Related to STOCK EXCHANGE REQUIREMENTS

  • Stock Exchange Listing The shares of Common Stock have been approved for listing on the NASDAQ Capital Market (the “Exchange”), and the Company has taken no action designed to, or likely to have the effect of, delisting the shares of Common Stock from the Exchange, nor has the Company received any notification that the Exchange is contemplating terminating such listing except as described in the Registration Statement, the Pricing Disclosure Package and the Prospectus.

  • Stock Exchange Listings Parent shall use all reasonable efforts to list on the NYSE, upon official notice of issuance, the Paired Shares to be issued in connection with the Merger.

  • Obtaining Stock Exchange Listings The Company will from time to time take all commercially reasonable actions which may be necessary so that the Warrant Shares, immediately upon their issuance upon the exercise of Warrants, will be listed on the principal securities exchanges and markets within the United States of America, if any, on which other shares of Common Stock are then listed.

  • Compliance with Exchange Rules There is and has been no failure on the part of the Company or, to the knowledge of the Company, any of the Company’s officers or directors, in their capacities as such, to comply with (as and when applicable), and immediately following the Effective Date the Company will be in compliance with, the New York Stock Exchange Listed Company Manual.

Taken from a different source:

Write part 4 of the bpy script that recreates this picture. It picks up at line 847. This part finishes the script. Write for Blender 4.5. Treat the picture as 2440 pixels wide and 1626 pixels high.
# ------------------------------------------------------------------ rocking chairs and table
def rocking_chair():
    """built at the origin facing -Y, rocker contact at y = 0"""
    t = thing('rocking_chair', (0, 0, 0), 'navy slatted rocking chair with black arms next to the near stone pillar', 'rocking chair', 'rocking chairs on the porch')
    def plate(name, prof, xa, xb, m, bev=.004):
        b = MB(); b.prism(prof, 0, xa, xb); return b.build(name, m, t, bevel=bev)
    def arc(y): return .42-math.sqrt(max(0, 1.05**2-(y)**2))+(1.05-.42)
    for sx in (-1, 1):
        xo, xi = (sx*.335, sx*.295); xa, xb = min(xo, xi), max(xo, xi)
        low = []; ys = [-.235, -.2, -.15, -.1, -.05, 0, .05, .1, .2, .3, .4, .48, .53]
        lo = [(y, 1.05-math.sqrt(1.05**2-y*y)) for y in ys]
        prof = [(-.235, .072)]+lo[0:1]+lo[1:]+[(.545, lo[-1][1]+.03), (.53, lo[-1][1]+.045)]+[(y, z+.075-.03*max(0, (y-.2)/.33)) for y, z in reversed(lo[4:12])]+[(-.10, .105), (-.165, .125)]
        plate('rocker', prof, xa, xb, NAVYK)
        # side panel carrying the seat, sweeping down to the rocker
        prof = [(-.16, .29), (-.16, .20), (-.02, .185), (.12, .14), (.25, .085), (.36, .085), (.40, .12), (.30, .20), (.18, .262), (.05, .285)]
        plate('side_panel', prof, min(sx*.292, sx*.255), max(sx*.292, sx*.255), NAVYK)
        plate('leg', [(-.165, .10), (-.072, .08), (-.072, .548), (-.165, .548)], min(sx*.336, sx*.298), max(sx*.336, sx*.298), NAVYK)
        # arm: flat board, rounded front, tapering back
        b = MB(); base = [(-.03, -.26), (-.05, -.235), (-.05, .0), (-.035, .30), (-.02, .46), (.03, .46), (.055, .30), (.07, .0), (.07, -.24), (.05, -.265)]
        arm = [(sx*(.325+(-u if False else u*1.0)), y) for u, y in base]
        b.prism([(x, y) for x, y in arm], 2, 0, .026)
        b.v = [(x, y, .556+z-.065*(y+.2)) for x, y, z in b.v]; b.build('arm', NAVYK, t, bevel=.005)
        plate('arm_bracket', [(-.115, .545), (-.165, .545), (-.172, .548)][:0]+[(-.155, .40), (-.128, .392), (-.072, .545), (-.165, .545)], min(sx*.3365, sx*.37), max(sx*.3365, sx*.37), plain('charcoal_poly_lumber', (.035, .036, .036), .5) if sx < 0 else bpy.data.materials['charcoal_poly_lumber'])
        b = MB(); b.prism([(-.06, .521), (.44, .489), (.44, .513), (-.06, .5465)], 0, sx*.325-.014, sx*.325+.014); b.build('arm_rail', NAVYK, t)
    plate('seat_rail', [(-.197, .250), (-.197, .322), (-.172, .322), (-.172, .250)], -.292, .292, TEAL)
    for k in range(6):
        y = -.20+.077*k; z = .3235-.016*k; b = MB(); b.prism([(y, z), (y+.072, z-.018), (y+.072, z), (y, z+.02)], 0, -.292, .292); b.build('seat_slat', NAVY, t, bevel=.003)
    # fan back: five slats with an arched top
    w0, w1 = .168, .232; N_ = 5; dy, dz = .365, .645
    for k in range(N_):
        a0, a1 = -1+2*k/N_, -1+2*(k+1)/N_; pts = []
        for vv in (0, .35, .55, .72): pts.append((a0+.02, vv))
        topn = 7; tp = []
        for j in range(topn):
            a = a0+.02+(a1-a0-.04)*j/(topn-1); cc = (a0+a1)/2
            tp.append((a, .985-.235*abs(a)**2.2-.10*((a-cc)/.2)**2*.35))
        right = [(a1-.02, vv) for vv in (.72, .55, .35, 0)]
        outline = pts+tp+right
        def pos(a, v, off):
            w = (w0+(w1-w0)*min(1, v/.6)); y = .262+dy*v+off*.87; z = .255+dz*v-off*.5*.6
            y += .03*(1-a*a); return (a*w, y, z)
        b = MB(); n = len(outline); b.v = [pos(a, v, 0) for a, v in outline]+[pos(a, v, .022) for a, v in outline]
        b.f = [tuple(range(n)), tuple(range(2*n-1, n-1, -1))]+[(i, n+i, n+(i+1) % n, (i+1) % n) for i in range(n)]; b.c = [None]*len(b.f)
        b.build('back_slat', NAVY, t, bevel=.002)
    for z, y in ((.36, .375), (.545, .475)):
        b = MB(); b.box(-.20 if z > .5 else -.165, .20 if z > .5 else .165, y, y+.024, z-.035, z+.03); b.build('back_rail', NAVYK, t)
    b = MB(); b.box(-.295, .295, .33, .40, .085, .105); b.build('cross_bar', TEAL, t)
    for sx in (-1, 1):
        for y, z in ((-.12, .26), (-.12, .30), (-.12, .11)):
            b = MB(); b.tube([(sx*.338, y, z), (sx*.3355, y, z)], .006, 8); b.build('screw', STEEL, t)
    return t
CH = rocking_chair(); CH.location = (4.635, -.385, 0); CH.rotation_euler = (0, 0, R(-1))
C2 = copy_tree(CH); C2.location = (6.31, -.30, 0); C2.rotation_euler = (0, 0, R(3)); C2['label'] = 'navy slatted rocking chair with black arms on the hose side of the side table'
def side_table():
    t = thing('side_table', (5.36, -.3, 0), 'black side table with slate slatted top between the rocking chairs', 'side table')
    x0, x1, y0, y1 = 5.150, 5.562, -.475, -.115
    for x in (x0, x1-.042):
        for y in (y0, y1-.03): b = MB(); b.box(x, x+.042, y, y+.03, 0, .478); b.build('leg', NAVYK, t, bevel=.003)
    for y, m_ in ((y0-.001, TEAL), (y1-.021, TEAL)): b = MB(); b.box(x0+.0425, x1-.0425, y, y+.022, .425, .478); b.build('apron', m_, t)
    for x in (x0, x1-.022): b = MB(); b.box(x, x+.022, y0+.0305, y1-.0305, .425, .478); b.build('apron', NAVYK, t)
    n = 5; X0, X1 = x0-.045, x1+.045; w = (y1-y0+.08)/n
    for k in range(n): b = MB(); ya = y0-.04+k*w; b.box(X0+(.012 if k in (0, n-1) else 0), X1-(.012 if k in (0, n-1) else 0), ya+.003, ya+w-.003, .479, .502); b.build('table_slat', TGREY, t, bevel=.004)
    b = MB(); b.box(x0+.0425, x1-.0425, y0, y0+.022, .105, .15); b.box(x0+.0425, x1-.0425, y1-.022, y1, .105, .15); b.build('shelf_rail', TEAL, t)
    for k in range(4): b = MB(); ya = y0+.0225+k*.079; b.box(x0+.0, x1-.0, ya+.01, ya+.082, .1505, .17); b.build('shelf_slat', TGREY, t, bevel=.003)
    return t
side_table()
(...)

Further, there is and has been no failure on the part of the Company or, to the knowledge of the Company, any of the Company’s officers or directors, in their capacities as such, to comply with (as and when applicable), and immediately following the Effective Date the Company will be in compliance with, the phase-in requirements and all other applicable provisions of the New York Stock Exchange corporate governance requirements set forth in the New York Stock Exchange Listed Company Manual.

  • Stock Exchange De-listing Prior to the Closing Date, the Company shall cooperate with Parent and use reasonable best efforts to take, or cause to be taken, all actions, and do or cause to be done all things, reasonably necessary, proper or advisable on its part under applicable Laws and rules and policies of the NYSE to enable the delisting by the Surviving Corporation of the Shares from the NYSE and the deregistration of the Shares under the Exchange Act as promptly as practicable after the Effective Time.

  • Securities Law Requirements The Company shall not be required to issue Shares pursuant to the Award, to the extent required, unless and until (a) such Shares have been duly listed upon each stock exchange on which the Common Shares are then registered; and (b) a registration statement under the Securities Act of 1933 with respect to such Shares is then effective.

  • Stock Exchange Delisting Prior to the Closing Date, the Company shall cooperate with Parent and use reasonable efforts to take, or cause to be taken, all actions, and do or cause to be done all things, reasonably necessary, proper or advisable on its part under applicable Laws and rules and policies of the NASDAQ Global Select Market to enable the delisting by the Surviving Corporation of the Shares from the NASDAQ Global Select Market and the deregistration of the Shares under the Exchange Act as promptly as practicable after the Effective Time.

  • New York Stock Exchange Listing Application has been made, and the Securities shall have been listed and admitted and authorized for trading, subject to official notice of issuance, on the New York Stock Exchange so that trading on such exchange will begin within 30 days after the date of this Agreement.

  • Securities Laws Requirements The Company shall not be obligated to transfer any Common Stock to the Participant free of the restrictive legend described in Section 4 hereof or of any other restrictive legend, if such transfer, in the opinion of counsel for the Company, would violate the Securities Act of 1933, as amended (the "Securities Act") (or any other federal or state statutes having similar requirements as may be in effect at that time).

  • Listing Requirements The Company shall not be obligated to deliver any certificates representing any shares until all applicable requirements imposed by federal and state securities laws and by any stock exchanges upon which the shares may be listed have been fully met.